Required work – Retype the lines beneath this one, from the first through the line containing "scene.view_settings.exposure=0". Pictures are left out.

Dataset section –
________________________________________

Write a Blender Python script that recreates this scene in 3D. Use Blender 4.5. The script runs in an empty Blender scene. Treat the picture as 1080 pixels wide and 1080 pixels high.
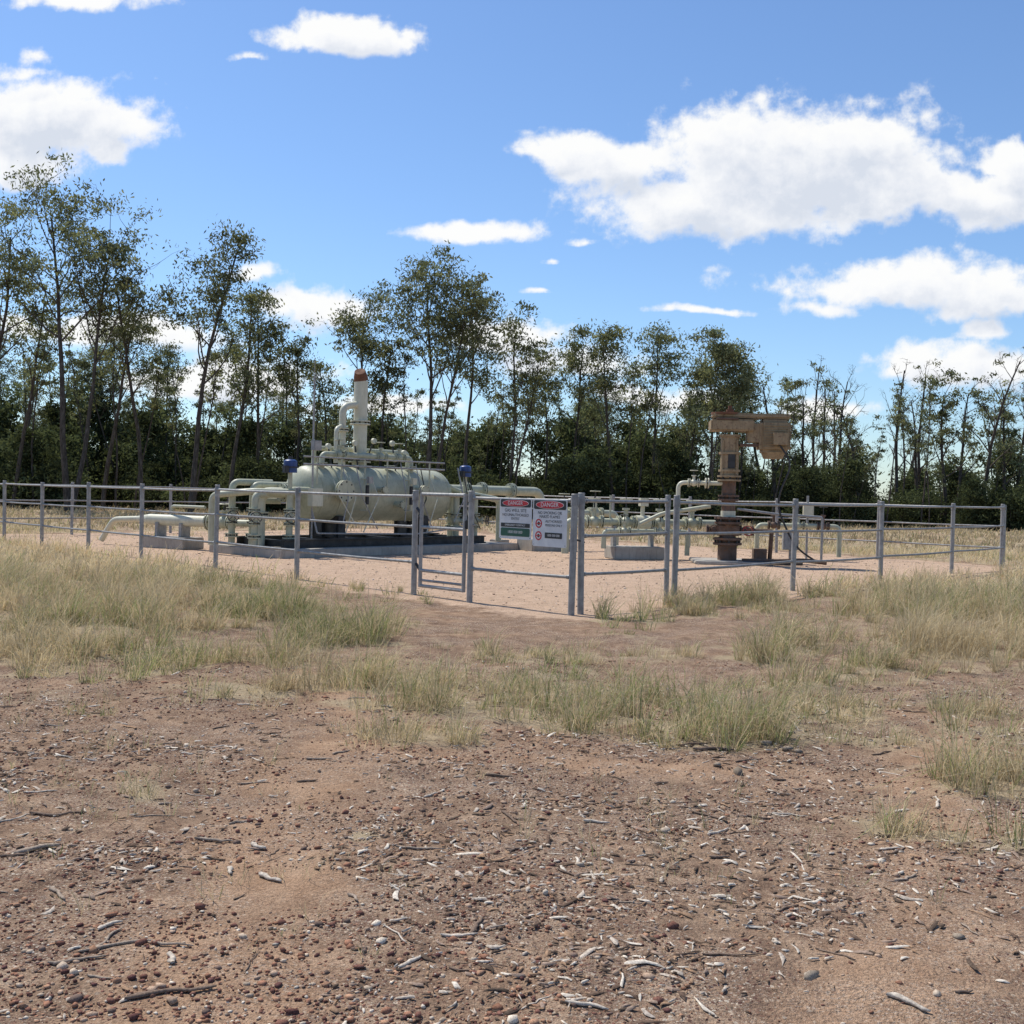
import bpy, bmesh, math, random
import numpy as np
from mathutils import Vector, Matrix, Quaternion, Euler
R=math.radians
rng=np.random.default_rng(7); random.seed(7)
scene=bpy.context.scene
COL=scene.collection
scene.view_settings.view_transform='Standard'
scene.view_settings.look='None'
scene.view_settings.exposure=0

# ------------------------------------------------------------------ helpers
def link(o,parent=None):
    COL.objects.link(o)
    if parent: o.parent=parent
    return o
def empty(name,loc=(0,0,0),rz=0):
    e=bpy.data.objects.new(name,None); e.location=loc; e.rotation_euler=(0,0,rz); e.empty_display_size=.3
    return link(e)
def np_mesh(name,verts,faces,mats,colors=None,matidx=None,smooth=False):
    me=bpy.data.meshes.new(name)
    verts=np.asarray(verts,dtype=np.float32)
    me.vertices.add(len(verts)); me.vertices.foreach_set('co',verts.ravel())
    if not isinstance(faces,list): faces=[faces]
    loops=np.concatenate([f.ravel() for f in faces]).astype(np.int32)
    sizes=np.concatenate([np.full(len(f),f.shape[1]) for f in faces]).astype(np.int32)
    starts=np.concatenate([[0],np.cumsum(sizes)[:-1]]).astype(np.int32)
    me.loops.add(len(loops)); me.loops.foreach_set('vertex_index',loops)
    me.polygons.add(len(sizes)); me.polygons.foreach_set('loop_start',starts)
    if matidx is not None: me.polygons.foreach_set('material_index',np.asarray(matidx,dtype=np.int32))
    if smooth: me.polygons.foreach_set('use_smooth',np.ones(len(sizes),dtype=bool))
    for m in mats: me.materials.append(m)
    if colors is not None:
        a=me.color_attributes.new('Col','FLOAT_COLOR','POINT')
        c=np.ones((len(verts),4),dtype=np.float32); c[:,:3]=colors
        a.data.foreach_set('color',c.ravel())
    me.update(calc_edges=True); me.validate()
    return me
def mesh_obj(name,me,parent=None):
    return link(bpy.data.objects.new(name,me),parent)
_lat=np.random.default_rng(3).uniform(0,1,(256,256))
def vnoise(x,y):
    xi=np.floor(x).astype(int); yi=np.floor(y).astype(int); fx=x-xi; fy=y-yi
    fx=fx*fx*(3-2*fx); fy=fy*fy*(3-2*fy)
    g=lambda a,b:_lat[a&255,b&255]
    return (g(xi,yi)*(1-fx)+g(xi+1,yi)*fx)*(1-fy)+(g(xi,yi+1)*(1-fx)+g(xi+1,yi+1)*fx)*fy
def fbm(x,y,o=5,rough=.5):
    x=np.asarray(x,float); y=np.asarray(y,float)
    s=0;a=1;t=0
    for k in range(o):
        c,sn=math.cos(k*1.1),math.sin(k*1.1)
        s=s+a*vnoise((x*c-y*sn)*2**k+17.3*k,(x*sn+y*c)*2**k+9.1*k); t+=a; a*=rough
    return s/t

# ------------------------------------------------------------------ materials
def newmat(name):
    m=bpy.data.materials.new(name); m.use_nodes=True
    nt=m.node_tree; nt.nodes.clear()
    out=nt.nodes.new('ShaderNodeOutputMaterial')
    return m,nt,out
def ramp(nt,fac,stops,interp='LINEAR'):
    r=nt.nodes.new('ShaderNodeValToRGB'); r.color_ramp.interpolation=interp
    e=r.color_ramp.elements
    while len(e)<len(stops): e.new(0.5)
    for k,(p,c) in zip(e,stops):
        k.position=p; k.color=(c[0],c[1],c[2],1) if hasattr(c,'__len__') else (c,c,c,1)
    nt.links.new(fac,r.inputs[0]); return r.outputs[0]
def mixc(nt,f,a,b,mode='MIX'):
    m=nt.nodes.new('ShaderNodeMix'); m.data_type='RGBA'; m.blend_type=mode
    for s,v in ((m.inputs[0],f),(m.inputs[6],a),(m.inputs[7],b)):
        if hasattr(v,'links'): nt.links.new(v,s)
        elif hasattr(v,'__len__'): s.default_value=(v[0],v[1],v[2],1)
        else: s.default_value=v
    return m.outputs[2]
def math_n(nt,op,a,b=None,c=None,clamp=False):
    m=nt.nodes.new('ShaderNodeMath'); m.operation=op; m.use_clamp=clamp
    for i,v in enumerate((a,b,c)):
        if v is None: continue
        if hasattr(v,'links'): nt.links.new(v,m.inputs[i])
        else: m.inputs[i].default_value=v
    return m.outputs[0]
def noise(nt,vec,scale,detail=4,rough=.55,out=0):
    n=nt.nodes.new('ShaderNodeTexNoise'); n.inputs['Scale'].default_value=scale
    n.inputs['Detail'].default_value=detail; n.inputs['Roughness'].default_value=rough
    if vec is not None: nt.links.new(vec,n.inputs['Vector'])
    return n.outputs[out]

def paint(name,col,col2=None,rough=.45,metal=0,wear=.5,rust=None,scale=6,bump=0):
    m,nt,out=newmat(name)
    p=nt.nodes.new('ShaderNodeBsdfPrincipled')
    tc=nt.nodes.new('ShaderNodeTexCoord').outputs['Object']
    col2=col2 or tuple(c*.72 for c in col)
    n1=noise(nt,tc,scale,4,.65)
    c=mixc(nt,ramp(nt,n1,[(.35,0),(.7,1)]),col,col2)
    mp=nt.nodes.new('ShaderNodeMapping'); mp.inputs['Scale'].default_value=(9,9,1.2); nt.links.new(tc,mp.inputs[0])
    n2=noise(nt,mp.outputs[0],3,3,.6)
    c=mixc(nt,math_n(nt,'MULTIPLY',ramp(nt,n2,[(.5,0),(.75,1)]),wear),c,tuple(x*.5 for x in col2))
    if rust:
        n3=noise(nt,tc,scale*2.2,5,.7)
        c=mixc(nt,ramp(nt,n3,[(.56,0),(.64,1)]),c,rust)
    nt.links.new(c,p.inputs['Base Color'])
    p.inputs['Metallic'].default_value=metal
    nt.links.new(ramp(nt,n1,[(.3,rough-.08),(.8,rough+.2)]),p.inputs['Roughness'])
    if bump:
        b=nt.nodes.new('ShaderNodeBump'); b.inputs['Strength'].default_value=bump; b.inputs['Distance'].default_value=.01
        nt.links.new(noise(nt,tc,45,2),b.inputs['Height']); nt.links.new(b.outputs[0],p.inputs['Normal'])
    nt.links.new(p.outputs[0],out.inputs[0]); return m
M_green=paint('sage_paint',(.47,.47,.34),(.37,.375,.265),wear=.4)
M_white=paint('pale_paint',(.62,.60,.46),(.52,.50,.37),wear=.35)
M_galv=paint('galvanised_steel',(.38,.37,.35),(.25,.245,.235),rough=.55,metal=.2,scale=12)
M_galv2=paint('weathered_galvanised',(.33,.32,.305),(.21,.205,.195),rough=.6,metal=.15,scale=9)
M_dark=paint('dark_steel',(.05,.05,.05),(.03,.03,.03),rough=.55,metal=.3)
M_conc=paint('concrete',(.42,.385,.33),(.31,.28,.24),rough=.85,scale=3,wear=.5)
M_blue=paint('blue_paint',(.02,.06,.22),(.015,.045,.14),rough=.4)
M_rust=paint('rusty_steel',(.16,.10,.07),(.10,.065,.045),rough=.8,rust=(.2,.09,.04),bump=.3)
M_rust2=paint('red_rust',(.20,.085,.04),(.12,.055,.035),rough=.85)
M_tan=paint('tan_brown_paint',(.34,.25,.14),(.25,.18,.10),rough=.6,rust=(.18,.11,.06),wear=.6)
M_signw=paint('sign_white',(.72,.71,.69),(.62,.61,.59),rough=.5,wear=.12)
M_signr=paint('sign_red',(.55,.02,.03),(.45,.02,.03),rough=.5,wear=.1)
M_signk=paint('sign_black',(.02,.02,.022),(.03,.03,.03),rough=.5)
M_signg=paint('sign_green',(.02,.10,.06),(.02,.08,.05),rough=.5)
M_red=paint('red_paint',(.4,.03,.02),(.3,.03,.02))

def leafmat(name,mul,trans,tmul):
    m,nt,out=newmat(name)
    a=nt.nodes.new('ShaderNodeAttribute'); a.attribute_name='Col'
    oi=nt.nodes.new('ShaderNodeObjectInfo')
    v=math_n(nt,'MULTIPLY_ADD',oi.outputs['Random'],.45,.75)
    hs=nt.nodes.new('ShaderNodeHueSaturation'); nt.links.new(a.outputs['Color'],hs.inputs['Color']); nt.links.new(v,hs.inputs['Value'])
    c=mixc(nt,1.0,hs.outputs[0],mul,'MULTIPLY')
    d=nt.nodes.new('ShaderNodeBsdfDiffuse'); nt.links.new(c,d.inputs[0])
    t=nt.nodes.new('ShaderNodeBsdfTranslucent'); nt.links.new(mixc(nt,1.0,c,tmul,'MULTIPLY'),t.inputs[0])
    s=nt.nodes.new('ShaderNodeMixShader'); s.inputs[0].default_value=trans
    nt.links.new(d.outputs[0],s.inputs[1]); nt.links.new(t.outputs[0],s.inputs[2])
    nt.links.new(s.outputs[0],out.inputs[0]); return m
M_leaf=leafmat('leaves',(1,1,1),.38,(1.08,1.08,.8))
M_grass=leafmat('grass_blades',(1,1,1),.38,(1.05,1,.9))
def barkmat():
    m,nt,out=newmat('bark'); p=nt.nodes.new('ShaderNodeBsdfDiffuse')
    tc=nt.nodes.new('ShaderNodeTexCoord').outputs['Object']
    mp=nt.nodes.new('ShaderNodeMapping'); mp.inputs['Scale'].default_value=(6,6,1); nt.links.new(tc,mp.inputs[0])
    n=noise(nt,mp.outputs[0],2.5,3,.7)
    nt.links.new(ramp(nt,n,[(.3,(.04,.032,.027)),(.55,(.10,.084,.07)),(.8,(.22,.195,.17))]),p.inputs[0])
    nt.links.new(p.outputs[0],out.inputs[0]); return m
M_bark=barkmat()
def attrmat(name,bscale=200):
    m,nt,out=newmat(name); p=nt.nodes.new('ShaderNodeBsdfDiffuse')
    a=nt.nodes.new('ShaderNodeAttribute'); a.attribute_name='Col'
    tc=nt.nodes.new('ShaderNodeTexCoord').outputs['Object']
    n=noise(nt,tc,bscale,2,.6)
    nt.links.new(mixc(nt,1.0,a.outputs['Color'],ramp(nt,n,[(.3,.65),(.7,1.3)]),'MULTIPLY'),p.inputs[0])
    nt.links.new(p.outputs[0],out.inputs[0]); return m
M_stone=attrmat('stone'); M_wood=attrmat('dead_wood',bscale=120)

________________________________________

Exercise output –
Write a Blender Python script that recreates this scene in 3D. Use Blender 4.5. The script runs in an empty Blender scene. Treat the picture as 1080 pixels wide and 1080 pixels high.
import bpy, bmesh, math, random
import numpy as np
from mathutils import Vector, Matrix, Quaternion, Euler
R=math.radians
rng=np.random.default_rng(7); random.seed(7)
scene=bpy.context.scene
COL=scene.collection
scene.view_settings.view_transform='Standard'
scene.view_settings.look='None'
scene.view_settings.exposure=0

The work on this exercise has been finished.